* What needs to be done:
Write out, word for word, the first line of the data below and every line after it through the one containing "return T + 'ieth'".

* Dataset content:
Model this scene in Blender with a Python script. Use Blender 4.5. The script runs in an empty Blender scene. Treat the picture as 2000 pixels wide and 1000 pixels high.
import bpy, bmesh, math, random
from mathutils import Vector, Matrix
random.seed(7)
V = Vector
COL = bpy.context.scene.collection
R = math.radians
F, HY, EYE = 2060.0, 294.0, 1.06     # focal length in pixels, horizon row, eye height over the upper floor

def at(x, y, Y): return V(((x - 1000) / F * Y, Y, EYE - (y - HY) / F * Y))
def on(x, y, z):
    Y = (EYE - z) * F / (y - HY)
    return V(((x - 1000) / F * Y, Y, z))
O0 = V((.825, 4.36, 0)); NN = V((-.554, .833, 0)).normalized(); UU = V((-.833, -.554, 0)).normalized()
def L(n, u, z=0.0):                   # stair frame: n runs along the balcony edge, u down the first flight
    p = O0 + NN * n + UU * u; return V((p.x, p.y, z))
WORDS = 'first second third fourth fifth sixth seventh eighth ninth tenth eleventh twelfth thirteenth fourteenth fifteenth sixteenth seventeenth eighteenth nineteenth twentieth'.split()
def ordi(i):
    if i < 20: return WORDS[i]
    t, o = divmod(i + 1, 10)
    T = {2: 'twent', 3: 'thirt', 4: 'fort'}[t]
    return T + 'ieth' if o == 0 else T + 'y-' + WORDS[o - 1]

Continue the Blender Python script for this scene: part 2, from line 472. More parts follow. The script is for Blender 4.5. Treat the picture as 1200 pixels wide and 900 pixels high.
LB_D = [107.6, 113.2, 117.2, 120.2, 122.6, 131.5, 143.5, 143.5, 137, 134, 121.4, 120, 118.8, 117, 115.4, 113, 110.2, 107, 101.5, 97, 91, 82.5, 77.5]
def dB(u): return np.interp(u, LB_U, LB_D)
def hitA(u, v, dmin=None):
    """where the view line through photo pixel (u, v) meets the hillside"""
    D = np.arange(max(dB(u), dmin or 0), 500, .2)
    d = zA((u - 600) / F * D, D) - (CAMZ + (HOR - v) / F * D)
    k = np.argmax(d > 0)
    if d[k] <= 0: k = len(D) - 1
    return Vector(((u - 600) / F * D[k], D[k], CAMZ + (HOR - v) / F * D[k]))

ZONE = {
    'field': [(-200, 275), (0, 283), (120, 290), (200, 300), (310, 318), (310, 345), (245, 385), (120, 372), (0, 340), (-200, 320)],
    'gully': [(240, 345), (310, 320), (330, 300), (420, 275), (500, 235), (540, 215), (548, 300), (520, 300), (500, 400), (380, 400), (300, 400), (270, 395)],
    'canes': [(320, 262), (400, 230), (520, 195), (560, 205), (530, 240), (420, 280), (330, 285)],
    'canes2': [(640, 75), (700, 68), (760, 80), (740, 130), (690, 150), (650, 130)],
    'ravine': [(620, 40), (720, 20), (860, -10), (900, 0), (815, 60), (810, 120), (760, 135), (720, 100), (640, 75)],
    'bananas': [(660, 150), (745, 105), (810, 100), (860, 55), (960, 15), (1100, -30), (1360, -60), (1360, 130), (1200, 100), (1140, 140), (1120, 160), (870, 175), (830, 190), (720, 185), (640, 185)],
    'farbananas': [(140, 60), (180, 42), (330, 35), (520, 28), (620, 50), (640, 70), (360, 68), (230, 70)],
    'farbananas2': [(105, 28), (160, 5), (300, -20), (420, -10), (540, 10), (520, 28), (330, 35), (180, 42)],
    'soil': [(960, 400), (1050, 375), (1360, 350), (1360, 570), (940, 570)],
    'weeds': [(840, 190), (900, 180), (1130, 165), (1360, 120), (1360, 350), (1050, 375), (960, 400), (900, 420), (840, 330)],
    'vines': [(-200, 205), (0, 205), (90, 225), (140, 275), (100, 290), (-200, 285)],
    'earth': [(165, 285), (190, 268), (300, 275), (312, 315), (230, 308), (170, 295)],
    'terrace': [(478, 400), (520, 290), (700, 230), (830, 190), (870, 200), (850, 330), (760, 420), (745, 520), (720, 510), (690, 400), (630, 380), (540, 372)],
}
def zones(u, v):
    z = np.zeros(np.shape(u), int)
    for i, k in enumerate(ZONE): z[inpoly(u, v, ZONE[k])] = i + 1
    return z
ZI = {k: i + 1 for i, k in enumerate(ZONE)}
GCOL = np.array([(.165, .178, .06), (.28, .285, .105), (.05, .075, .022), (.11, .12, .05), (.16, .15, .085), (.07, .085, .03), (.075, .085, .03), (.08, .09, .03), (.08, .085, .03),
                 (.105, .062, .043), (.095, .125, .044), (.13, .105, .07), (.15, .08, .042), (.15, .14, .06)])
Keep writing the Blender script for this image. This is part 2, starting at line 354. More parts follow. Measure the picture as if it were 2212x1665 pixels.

* Reply:
Model this scene in Blender with a Python script. Use Blender 4.5. The script runs in an empty Blender scene. Treat the picture as 2000 pixels wide and 1000 pixels high.
import bpy, bmesh, math, random
from mathutils import Vector, Matrix
random.seed(7)
V = Vector
COL = bpy.context.scene.collection
R = math.radians
F, HY, EYE = 2060.0, 294.0, 1.06     # focal length in pixels, horizon row, eye height over the upper floor

def at(x, y, Y): return V(((x - 1000) / F * Y, Y, EYE - (y - HY) / F * Y))
def on(x, y, z):
    Y = (EYE - z) * F / (y - HY)
    return V(((x - 1000) / F * Y, Y, z))
O0 = V((.825, 4.36, 0)); NN = V((-.554, .833, 0)).normalized(); UU = V((-.833, -.554, 0)).normalized()
def L(n, u, z=0.0):                   # stair frame: n runs along the balcony edge, u down the first flight
    p = O0 + NN * n + UU * u; return V((p.x, p.y, z))
WORDS = 'first second third fourth fifth sixth seventh eighth ninth tenth eleventh twelfth thirteenth fourteenth fifteenth sixteenth seventeenth eighteenth nineteenth twentieth'.split()
def ordi(i):
    if i < 20: return WORDS[i]
    t, o = divmod(i + 1, 10)
    T = {2: 'twent', 3: 'thirt', 4: 'fort'}[t]
    return T + 'ieth' if o == 0 else T + 'y-' + WORDS[o - 1]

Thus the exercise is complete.